Timothy Gibbs, a face de
Max  no segundo jogo
"A coisa toda acabou gerando um monte de trabalho, no entanto. Essa foi uma das razões pela qual eu não queria fazer uma sequência, porque a agenda estava muito apertada e não havia muito mais história. O roteiro do primeiro jogo era algo como 150-160 páginas - para a sequencia acabou sendo 600. Não fazia qualquer sentido desperdiçar um mês ou mais de tempo de escrita preciosos para aquelas sessões de fotos novamente.

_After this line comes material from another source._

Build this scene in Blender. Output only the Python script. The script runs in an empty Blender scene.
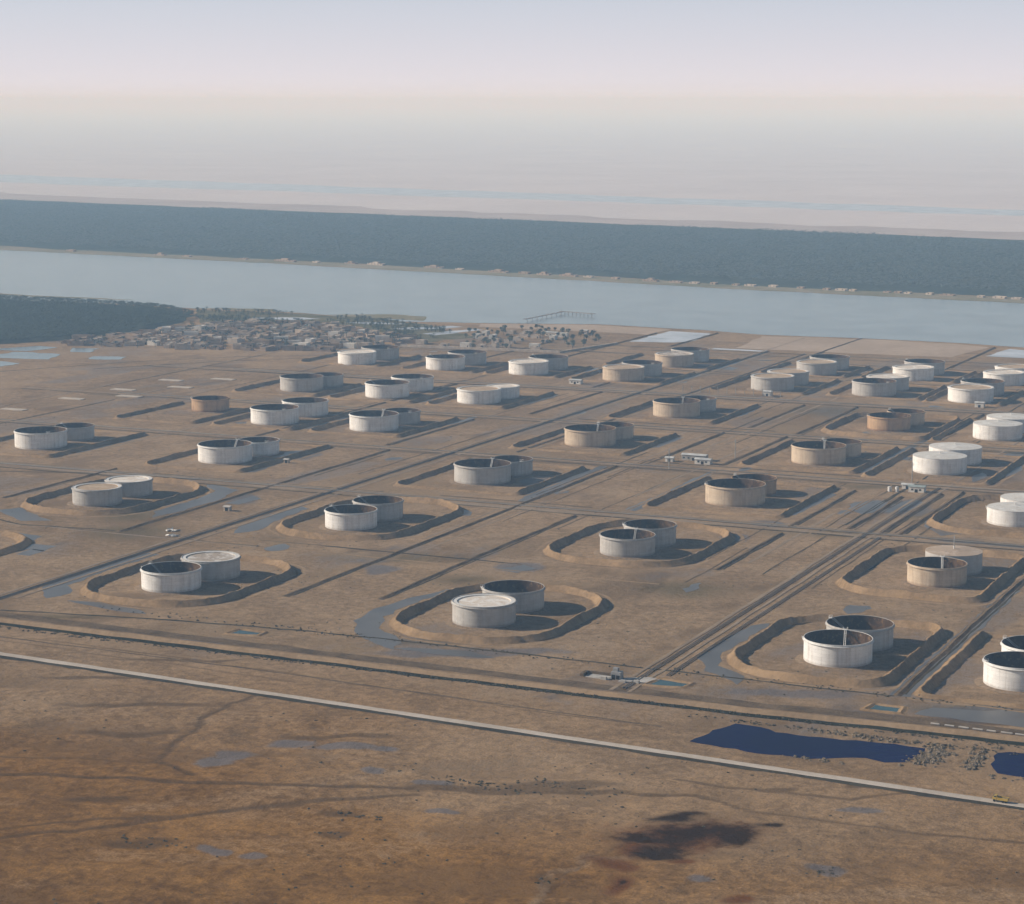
import bpy, bmesh, math, random
import numpy as np
from mathutils import Vector, Matrix
random.seed(7); rng = np.random.default_rng(11)
R = math.radians
S = bpy.context.scene
COL = S.collection

# ------------------------------------------------------------------ camera
YAW = 24.5                       # the camera looks 24.5 degrees left of the tank grid's depth axis (+Y)
cam_d = bpy.data.cameras.new('camera'); cam = bpy.data.objects.new('camera', cam_d); COL.objects.link(cam)
cam_d.sensor_width = 36.0; cam_d.lens = 36.0 * 2250 / 1024; cam_d.clip_start = 1.0; cam_d.clip_end = 200000
cam.location = (0, 0, 270); cam.rotation_euler = (R(90 - 8.892), 0, R(YAW))
S.camera = cam
S.render.resolution_x = 1024; S.render.resolution_y = 904

# ------------------------------------------------------------------ sky, sun, exposure
fwd = Vector((-math.sin(R(YAW)), math.cos(R(YAW)), 0)); right = Vector((math.cos(R(YAW)), math.sin(R(YAW)), 0))
SUN_EL = 27.0; SUN_BEYOND = 9.0
to_sun = (-right * math.cos(R(SUN_BEYOND)) + fwd * math.sin(R(SUN_BEYOND))) * math.cos(R(SUN_EL)) + Vector((0, 0, math.sin(R(SUN_EL))))
w = bpy.data.worlds.new('World'); S.world = w; w.use_nodes = True
nt = w.node_tree; nt.nodes.clear()
sky = nt.nodes.new('ShaderNodeTexSky'); sky.sky_type = 'NISHITA'; sky.sun_disc = False
sky.sun_elevation = R(SUN_EL); sky.sun_rotation = math.atan2(to_sun.x, to_sun.y)
sky.altitude = 0; sky.air_density = 1.0; sky.dust_density = 0.6; sky.ozone_density = 2.0
bg = nt.nodes.new('ShaderNodeBackground'); bg.inputs['Strength'].default_value = 0.05
wo = nt.nodes.new('ShaderNodeOutputWorld')
# the same milky haze layer all round the horizon, thinning out with elevation
tc = nt.nodes.new('ShaderNodeTexCoord'); sx = nt.nodes.new('ShaderNodeSeparateXYZ'); nt.links.new(tc.outputs['Generated'], sx.inputs[0])
ab = nt.nodes.new('ShaderNodeMath'); ab.operation = 'ABSOLUTE'; nt.links.new(sx.outputs[2], ab.inputs[0])
mu = nt.nodes.new('ShaderNodeMath'); mu.operation = 'MULTIPLY'; mu.inputs[1].default_value = -14.0; nt.links.new(ab.outputs[0], mu.inputs[0])
ex = nt.nodes.new('ShaderNodeMath'); ex.operation = 'EXPONENT'; nt.links.new(mu.outputs[0], ex.inputs[0])
mx = nt.nodes.new('ShaderNodeMix'); mx.data_type = 'RGBA'; nt.links.new(ex.outputs[0], mx.inputs[0]); nt.links.new(sky.outputs[0], mx.inputs[6])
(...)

Na primeira vez, nós não tivemos escolha."

A sequencia, Max Payne 2, com melhor física e atuações, era uma proposta completamente diferente de seu criador. A compra da The Gathering pela Take-Two resolveu qualquer tipo de problema de relacionamento anterior com a Rockstar Games, cujo interesse era nada mais do que agregar valor ao produto.

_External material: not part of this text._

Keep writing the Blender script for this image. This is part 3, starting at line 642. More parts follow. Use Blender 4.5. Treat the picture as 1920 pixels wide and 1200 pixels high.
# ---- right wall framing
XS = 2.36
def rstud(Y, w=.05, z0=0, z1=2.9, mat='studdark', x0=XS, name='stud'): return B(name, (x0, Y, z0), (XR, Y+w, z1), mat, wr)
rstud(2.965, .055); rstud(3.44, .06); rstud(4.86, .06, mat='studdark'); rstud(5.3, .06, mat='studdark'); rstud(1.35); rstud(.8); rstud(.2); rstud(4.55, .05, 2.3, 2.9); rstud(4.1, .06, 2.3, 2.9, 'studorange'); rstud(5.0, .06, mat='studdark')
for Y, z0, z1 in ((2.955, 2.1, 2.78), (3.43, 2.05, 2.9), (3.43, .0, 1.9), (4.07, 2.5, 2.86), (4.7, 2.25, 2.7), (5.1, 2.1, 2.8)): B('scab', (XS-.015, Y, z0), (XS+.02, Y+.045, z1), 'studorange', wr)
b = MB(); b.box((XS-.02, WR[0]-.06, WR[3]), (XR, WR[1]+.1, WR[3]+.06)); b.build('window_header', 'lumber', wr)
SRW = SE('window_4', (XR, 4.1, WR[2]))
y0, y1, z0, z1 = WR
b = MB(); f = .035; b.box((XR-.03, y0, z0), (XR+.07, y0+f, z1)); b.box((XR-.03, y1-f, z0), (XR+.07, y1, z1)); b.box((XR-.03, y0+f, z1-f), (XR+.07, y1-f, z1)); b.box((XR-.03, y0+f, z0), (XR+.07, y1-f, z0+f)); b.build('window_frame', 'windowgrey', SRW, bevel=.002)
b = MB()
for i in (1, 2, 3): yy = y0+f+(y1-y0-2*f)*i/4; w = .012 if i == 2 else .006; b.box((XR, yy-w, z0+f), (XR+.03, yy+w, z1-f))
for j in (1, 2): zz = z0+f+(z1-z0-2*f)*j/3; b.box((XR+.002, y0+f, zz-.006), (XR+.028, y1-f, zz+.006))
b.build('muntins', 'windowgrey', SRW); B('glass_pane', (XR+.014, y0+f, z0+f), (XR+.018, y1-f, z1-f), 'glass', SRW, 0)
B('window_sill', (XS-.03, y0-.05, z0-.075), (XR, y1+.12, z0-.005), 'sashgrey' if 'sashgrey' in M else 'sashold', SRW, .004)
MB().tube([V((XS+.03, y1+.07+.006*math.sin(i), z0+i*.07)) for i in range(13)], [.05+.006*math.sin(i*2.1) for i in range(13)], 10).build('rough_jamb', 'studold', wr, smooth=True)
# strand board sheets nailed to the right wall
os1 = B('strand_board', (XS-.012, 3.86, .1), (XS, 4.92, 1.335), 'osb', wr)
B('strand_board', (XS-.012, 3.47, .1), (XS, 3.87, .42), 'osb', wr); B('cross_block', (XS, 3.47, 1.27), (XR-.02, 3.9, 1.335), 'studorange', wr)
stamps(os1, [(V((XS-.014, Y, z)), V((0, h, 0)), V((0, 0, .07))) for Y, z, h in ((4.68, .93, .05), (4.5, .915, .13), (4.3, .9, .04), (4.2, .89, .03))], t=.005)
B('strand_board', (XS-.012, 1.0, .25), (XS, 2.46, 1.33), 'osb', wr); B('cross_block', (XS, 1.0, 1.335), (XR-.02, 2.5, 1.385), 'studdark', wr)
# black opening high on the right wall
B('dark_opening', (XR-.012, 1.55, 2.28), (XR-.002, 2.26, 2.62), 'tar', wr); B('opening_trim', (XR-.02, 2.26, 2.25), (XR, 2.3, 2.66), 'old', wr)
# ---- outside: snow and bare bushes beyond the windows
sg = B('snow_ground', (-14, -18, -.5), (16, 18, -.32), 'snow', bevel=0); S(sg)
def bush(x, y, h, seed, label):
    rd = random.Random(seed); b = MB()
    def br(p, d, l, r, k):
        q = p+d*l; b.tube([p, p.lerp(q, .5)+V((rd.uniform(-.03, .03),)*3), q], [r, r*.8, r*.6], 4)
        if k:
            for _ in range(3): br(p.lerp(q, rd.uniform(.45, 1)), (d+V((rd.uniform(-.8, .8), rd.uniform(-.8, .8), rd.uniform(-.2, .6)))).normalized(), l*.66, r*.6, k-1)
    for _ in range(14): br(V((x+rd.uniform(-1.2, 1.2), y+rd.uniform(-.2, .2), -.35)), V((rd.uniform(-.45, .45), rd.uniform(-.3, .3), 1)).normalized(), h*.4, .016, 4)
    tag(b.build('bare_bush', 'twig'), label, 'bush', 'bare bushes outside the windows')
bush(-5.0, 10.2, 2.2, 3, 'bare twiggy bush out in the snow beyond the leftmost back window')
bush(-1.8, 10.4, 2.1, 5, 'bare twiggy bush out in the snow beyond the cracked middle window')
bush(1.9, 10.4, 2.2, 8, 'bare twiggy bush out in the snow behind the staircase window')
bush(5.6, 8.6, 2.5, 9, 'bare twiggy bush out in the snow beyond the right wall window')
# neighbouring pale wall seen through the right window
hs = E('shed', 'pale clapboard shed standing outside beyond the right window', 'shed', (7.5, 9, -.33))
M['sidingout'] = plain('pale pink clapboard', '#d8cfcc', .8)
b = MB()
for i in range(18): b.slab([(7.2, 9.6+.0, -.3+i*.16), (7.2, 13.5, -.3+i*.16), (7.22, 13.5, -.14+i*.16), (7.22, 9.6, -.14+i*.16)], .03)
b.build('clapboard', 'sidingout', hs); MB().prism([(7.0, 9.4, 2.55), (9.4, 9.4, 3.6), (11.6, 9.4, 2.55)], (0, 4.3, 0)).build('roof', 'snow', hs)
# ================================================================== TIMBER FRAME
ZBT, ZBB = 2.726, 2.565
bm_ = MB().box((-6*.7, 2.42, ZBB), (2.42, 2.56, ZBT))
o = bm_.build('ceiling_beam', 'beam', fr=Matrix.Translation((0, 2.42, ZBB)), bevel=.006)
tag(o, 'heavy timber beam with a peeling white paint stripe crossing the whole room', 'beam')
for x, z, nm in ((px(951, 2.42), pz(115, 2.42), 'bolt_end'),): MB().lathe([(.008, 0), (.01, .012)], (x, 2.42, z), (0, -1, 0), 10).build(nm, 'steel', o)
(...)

"Eles eram uma empresa muito excêntrica que trabalha de maneira estranha", diz Vanhatalo. "Mas, surpreendentemente compatível conosco. Não me lembro de um único caso em que alguém estava tentando orientar-nos para fazer isso quando realmente queria fazer aquilo. Nós estávamos no mesmo barco o tempo todo. "Eu me lembro de algumas propostas de um dos produtores da Rockstar, que queriam mexicanos, coisas assim. Mas aquilo realmente não era legal", acrescenta Mäki. "Ambos queríamos melhorar o valor de produção e ser mais ambiciosos com a história. Eles são caras simples e honestos: eles almejam muito, mas ajudam muito quando você precisa deles. Depois de cinco anos de trabalho com eles, eu não acho que ninguém tem nada de ruim a dizer."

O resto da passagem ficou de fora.